On the subject of fidelity to the source material, another Amazon show: The Expanse. Especially in later seasons, The Expanse takes quite a few deviations from the novels, reworking plotlines, changing characters, etc... It was nevertheless fairly well received by fans of the books. I don't have a thesis for why this is, I merely note it.
I would also note that creative types don't have to be actively pushing agendas. People tend to unconsciously other people think like them and share their tastes/beliefs. Woke writers will write woke shows because that's how people behave.
I haven’t actually watched The Expanse, but I read it, and I wouldn’t mind reworking some plots and characters in later novels: they just weren’t all that good in the first place. Same with the last books of Witcher series (though I read these close to two decades ago, so maybe they were actually better than I remember them).

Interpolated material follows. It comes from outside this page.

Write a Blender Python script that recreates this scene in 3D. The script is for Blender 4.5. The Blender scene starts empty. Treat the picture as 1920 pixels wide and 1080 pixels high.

The real issue is not so much lack of fidelity, but rather changing things in order to make some kind of political or cultural point, especially if they change good parts to be bad. But, I don’t watch any of the new moving pictures anyway, so I’m probably not the person to talk to about it.
I think they largely changed things that make sense in The Expanse.
In the TV version there’s a belter creole language. In the books, it seems less fleshed out and more like English with occasional other languages mixed in. Sort of like how in Firefly people would occasionally speak in Mandarin (I think). Since in the books, people are physically different from growing up in low g and it’s visually obvious, the creole provides a cultural separation in place of the physical.
The Ashford character is completely rewritten in the TV show, and his second Carlos “Bull” Baca becomes a female character, Camina Drummer. Both seem largely to be more interesting characters so it wasn’t a huge loss.
Both Amos and Alex are older, fatter and balder then their TV counterparts.
If you liked the books, it’s worth a watch.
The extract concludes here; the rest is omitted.